Source excerpt
·····
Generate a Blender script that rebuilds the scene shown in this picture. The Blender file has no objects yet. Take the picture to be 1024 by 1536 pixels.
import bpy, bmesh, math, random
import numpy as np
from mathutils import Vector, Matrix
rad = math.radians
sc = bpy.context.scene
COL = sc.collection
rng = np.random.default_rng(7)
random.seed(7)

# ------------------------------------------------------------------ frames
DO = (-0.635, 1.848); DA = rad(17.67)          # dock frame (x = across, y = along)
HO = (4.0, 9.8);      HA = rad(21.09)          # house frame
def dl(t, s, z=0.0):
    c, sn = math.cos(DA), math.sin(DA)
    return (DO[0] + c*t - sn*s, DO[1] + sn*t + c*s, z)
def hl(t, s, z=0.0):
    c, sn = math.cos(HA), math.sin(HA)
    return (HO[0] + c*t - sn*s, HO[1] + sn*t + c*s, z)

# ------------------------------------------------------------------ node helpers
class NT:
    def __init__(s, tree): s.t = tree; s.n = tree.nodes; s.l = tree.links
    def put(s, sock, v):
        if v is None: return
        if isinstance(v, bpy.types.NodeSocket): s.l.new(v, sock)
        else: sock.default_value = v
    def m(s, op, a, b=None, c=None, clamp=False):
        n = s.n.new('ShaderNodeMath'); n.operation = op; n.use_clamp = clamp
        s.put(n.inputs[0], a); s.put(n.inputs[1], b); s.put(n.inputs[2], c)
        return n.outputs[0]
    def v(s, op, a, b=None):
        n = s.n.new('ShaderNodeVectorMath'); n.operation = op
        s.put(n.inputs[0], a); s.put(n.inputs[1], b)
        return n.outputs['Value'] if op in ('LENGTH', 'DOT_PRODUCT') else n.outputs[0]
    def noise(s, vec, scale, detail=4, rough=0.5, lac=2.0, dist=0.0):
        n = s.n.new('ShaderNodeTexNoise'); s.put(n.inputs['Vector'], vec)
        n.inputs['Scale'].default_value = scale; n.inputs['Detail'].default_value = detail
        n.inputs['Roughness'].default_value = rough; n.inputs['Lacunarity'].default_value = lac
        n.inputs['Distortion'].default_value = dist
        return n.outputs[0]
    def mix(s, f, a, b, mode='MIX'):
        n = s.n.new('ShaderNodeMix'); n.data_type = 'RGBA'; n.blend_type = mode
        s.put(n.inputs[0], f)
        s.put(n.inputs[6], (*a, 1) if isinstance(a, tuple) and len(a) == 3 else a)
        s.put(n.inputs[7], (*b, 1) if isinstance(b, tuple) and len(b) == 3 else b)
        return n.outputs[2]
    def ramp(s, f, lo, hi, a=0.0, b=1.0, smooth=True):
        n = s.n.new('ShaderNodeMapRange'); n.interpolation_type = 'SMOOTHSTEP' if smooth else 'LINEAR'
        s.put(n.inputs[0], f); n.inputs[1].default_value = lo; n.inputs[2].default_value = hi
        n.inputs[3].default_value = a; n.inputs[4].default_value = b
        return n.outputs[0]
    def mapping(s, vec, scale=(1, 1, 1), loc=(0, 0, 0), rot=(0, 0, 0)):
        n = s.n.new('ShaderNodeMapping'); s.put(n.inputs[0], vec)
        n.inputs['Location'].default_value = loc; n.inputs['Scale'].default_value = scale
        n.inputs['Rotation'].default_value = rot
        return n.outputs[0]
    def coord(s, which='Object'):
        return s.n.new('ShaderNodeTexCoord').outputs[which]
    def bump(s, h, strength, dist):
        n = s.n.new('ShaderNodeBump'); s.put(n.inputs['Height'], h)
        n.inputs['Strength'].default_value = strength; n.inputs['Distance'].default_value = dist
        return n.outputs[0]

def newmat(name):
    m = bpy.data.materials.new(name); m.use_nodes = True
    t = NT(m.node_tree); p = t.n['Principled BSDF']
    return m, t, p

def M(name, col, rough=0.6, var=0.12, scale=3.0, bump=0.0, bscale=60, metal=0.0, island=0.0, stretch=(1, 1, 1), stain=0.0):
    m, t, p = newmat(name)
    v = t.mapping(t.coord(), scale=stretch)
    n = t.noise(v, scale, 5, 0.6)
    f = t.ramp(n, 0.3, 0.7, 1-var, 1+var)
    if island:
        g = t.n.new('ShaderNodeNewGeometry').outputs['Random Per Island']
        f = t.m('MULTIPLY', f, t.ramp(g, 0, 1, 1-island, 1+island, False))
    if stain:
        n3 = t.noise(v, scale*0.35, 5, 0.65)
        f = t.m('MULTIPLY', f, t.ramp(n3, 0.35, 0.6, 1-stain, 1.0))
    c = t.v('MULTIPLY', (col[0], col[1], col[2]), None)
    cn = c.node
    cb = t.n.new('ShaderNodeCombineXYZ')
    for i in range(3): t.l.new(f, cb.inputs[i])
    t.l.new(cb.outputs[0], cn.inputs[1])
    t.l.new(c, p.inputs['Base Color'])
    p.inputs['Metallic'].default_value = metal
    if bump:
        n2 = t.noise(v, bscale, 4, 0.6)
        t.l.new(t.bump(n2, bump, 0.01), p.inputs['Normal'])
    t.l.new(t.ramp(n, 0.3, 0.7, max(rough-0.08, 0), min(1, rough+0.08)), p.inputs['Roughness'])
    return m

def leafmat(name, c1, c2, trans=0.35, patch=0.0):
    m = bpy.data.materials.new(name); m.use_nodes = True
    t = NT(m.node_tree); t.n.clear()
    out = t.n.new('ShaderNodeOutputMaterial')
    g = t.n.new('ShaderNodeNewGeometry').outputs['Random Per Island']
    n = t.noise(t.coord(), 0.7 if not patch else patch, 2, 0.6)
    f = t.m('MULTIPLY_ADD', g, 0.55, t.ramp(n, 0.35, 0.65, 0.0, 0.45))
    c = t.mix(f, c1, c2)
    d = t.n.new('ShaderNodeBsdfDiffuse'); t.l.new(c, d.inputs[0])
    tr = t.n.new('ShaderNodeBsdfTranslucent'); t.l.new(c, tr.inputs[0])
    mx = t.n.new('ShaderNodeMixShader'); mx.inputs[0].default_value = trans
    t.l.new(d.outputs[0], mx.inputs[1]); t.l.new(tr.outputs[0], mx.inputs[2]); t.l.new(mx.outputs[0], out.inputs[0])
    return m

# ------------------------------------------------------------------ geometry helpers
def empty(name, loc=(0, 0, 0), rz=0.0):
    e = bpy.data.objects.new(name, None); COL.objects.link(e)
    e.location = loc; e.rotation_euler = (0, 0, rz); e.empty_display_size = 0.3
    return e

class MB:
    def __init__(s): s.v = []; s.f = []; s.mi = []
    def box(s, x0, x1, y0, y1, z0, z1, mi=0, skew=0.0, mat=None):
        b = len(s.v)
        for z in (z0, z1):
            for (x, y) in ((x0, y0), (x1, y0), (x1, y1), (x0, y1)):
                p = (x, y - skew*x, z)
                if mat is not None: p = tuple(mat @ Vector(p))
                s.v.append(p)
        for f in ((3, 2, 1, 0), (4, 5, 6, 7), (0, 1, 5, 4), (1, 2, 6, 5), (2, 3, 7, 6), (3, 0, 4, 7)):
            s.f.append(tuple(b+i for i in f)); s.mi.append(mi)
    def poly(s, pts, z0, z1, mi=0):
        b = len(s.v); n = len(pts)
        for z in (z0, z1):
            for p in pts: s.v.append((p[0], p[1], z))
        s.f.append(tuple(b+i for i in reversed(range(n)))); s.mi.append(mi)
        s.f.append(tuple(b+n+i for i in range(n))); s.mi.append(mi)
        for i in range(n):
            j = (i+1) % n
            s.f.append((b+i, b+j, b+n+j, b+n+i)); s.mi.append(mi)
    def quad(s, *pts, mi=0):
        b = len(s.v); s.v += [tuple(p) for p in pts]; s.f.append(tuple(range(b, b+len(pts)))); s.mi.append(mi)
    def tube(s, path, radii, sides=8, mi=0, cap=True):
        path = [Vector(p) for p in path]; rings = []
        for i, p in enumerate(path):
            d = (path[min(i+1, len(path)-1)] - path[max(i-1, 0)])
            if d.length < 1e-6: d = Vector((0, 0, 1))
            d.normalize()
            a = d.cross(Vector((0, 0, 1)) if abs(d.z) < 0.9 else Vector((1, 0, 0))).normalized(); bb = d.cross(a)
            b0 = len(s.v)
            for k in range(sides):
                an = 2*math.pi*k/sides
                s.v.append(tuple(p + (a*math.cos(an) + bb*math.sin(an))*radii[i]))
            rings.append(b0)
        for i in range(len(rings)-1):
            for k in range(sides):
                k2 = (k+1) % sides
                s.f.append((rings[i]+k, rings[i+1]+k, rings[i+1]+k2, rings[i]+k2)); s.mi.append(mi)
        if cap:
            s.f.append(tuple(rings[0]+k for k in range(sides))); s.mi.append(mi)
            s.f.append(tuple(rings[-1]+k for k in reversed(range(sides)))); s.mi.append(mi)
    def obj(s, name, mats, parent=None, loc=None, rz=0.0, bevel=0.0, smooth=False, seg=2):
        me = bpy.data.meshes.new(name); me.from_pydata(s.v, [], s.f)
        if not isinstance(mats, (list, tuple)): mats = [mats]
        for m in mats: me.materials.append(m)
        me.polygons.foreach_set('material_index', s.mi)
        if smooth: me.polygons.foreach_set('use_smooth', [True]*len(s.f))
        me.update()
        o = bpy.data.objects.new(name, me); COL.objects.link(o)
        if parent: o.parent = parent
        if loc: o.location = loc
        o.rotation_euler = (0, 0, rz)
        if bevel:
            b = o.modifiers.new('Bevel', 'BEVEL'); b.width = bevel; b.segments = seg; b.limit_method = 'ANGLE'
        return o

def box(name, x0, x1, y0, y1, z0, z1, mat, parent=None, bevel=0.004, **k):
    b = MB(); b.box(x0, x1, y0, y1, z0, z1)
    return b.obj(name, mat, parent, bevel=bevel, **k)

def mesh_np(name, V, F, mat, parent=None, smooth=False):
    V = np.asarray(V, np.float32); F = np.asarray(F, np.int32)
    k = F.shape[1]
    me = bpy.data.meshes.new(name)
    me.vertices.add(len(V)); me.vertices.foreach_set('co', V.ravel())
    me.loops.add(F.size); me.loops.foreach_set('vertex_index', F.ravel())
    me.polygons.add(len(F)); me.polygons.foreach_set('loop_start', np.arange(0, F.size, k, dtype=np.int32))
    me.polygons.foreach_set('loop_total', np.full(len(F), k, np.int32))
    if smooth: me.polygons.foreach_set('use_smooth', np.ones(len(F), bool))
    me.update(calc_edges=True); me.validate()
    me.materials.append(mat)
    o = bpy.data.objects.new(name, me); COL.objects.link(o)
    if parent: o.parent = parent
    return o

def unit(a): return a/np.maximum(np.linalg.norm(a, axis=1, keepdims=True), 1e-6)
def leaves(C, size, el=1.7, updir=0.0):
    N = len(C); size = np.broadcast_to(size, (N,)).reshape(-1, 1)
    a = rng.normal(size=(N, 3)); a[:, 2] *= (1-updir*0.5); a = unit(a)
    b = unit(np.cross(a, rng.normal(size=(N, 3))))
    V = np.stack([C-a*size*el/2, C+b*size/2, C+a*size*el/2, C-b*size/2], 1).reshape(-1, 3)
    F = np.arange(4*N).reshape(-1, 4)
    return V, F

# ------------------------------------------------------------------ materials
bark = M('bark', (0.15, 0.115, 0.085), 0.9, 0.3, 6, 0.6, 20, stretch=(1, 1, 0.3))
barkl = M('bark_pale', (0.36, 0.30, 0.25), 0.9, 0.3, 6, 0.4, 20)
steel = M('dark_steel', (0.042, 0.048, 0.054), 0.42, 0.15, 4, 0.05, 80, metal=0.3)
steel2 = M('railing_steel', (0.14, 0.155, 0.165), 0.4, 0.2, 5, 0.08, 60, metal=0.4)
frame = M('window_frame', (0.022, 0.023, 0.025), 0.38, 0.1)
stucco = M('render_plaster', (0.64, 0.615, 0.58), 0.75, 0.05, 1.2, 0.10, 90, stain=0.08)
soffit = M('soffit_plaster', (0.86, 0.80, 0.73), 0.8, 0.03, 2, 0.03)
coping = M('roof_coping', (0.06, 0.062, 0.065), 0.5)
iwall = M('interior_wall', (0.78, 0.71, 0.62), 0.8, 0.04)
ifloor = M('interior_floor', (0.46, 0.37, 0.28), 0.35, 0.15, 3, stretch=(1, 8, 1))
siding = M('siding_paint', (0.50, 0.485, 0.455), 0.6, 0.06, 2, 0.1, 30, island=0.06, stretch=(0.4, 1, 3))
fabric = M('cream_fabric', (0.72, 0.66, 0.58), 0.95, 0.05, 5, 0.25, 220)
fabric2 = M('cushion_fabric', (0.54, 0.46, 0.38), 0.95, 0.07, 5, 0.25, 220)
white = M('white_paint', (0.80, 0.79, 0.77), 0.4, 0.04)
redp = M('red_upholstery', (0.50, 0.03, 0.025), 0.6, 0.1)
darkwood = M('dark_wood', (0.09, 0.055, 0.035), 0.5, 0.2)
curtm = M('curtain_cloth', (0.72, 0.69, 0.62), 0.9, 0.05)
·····
Task
Repeat the material word for word from its opening line up to and including the line containing "return (HO[0] +".

Response to the task
Generate a Blender script that rebuilds the scene shown in this picture. The Blender file has no objects yet. Take the picture to be 1024 by 1536 pixels.
import bpy, bmesh, math, random
import numpy as np
from mathutils import Vector, Matrix
rad = math.radians
sc = bpy.context.scene
COL = sc.collection
rng = np.random.default_rng(7)
random.seed(7)

# ------------------------------------------------------------------ frames
DO = (-0.635, 1.848); DA = rad(17.67)          # dock frame (x = across, y = along)
HO = (4.0, 9.8);      HA = rad(21.09)          # house frame
def dl(t, s, z=0.0):
    c, sn = math.cos(DA), math.sin(DA)
    return (DO[0] + c*t - sn*s, DO[1] + sn*t + c*s, z)
def hl(t, s, z=0.0):
    c, sn = math.cos(HA), math.sin(HA)
    return (HO[0] + c*t - sn*s, HO[1] + sn*t + c*s, z)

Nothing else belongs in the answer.